T-Mobile Sidekick
The swivel QWERTY phone that made AIM mobile before smartphones existed. The Sidekick was the texting status symbol — if you had one, you were cool.
Built by Danger, Inc. (which sold it to other carriers as the Hiptop), the T-Mobile Sidekick launched in fall 2002 and immediately captured teen culture. The signature swivel screen opened to reveal a full QWERTY keyboard, and the device ran AOL Instant Messenger (AIM) natively, turning the desktop chat application into pocket-sized social currency. Sidekick II (2004) refined the design and deepened its cultural penetration; celebrities photographed with Sidekicks in hand; being without one felt like social exile.
The Sidekick also had a knack for making news. In 2005, a hacker pulled Paris Hilton's address book, private notes, and photos off T-Mobile's servers and dumped her celebrity contacts onto the internet — arguably the first great celebrity phone hack. Then in October 2009, after Microsoft had acquired Danger, a server failure temporarily wiped contacts, photos, and notes for hundreds of thousands of Sidekick users — widely called the biggest cloud-computing disaster of its era, and an ugly final act for the brand.

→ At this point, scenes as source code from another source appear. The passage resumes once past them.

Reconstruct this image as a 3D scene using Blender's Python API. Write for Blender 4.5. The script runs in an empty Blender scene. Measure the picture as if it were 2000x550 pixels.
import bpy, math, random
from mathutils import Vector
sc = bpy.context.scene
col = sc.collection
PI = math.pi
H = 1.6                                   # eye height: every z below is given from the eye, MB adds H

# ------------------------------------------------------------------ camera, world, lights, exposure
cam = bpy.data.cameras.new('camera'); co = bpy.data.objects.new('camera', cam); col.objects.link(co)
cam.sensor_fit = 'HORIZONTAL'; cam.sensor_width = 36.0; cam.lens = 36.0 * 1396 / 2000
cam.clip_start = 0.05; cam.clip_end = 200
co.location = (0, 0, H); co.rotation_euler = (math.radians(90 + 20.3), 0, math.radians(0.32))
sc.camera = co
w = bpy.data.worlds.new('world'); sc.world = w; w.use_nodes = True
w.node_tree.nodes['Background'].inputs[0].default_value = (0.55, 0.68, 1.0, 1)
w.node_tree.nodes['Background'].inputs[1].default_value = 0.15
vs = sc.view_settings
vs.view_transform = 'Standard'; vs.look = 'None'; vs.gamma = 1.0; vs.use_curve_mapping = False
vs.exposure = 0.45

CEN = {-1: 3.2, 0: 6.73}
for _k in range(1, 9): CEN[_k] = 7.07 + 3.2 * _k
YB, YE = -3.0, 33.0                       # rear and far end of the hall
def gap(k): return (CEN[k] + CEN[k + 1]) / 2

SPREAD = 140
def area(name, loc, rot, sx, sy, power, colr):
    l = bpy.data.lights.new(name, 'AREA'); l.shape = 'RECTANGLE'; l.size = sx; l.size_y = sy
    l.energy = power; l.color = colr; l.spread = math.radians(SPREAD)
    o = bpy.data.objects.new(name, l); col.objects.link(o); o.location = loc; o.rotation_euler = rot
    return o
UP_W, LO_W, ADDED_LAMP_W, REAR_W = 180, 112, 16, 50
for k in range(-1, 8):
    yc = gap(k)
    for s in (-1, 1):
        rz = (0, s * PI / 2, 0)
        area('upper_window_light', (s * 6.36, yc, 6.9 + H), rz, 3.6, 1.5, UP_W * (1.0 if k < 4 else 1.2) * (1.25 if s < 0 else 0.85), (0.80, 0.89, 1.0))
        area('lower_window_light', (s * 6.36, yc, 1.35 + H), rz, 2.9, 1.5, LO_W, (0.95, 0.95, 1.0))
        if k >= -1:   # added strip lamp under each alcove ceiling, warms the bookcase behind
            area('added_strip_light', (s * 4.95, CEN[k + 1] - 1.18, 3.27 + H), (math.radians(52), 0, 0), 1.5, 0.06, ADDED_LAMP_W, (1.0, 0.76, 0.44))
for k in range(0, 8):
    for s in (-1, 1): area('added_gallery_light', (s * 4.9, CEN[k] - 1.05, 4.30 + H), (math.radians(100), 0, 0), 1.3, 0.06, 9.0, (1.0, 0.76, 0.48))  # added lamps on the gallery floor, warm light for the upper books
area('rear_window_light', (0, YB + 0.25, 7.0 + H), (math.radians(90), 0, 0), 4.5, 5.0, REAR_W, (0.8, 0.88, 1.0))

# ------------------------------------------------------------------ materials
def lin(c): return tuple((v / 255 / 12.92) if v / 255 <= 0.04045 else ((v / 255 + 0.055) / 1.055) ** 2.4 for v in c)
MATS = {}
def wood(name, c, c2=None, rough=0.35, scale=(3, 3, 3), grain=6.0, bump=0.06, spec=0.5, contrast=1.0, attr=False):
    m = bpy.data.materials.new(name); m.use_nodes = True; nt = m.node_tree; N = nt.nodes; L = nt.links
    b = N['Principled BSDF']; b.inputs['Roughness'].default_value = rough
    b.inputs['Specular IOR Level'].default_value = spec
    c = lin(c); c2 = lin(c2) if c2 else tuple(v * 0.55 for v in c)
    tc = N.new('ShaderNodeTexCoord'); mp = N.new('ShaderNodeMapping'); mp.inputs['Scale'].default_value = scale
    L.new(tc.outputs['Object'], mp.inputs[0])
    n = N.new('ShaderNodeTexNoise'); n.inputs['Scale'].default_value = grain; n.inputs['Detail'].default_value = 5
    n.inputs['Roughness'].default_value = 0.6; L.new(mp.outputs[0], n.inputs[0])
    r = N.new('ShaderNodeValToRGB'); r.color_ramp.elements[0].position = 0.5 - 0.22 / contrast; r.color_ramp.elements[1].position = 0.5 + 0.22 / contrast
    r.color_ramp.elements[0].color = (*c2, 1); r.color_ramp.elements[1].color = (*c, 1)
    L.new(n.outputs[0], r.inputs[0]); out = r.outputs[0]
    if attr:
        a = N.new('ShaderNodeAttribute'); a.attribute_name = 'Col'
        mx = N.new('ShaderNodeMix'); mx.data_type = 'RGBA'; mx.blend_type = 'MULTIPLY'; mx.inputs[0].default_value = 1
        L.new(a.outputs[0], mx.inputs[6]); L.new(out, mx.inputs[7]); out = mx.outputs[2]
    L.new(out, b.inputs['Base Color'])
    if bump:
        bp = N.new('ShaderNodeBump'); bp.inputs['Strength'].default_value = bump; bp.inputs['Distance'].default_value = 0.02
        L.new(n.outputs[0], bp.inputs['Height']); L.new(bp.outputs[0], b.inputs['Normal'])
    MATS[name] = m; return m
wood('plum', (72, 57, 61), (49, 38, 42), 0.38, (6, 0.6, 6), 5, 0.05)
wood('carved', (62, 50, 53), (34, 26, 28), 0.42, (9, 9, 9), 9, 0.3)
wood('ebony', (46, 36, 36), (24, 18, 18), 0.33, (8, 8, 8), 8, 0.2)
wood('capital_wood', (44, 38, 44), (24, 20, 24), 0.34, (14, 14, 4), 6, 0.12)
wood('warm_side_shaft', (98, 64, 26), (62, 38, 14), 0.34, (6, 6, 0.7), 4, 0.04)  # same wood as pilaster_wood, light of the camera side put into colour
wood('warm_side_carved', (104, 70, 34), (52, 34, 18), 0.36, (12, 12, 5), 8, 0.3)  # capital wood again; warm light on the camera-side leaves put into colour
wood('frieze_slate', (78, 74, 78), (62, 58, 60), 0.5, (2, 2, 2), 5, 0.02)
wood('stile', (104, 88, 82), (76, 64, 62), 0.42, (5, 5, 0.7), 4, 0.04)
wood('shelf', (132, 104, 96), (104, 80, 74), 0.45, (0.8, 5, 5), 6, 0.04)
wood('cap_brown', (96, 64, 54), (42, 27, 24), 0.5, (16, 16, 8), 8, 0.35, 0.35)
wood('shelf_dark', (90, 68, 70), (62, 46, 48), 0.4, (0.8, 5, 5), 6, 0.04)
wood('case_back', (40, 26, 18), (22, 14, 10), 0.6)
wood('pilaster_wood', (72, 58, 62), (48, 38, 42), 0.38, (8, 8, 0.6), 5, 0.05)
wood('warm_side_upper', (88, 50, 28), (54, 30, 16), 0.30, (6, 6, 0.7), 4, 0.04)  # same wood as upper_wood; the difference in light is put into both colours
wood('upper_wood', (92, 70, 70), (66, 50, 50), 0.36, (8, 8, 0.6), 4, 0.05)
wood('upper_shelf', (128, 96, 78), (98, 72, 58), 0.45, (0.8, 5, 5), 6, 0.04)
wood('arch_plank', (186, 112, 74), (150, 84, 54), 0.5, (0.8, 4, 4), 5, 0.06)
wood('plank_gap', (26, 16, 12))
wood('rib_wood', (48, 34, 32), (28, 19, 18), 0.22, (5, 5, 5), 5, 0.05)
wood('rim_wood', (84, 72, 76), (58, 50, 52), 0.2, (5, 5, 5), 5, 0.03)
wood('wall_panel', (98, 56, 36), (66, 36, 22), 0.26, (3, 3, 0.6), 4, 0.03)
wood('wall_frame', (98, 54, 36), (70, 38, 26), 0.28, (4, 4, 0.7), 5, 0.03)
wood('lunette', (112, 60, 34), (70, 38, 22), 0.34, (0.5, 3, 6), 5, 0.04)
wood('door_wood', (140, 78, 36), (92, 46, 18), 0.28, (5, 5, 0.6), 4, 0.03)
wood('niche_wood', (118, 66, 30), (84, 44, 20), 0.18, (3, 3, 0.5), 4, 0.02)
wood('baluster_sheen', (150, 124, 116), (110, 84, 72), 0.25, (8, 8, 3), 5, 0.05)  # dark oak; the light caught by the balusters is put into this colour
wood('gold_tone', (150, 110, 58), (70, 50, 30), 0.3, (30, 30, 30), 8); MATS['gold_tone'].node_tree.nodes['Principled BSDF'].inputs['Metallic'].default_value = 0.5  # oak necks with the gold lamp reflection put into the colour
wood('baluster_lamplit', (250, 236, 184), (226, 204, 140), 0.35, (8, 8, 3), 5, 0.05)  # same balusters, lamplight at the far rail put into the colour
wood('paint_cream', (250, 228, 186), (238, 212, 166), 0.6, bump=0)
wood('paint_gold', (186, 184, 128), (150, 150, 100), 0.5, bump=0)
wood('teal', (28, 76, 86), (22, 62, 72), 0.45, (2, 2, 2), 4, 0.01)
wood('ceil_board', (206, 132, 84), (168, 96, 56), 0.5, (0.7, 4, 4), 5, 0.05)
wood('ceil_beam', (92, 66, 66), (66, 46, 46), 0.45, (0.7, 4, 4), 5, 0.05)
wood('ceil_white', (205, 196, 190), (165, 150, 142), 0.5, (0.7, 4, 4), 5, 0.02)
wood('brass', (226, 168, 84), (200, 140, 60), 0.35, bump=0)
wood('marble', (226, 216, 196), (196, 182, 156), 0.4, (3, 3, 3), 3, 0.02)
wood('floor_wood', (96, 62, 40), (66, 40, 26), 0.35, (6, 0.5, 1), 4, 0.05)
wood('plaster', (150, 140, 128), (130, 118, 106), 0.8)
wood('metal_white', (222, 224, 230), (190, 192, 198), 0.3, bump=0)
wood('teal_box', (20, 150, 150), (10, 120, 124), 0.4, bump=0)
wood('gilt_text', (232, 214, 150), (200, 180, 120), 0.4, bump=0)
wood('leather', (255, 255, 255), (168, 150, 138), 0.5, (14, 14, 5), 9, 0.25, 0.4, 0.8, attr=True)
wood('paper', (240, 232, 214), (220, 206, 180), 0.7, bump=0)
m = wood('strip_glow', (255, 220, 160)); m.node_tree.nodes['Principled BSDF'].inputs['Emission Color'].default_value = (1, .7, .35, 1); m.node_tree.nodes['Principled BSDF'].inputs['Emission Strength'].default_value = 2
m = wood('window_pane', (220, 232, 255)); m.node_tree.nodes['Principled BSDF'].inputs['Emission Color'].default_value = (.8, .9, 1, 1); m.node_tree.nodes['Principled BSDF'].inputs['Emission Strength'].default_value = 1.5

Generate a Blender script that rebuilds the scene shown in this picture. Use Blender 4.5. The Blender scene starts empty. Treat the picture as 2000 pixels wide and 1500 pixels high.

By 2007–2008, the iPhone and Android phones were on the horizon, but the Sidekick's reign lasted remarkably long. Interestingly, Danger co-founder Andy Rubin went on to create Android, so the Sidekick was a direct prologue to the smartphone revolution. The device was discontinued by 2010, but its influence on mobile design — particularly the normalized expectation of always-on messaging — persists in every phone made since.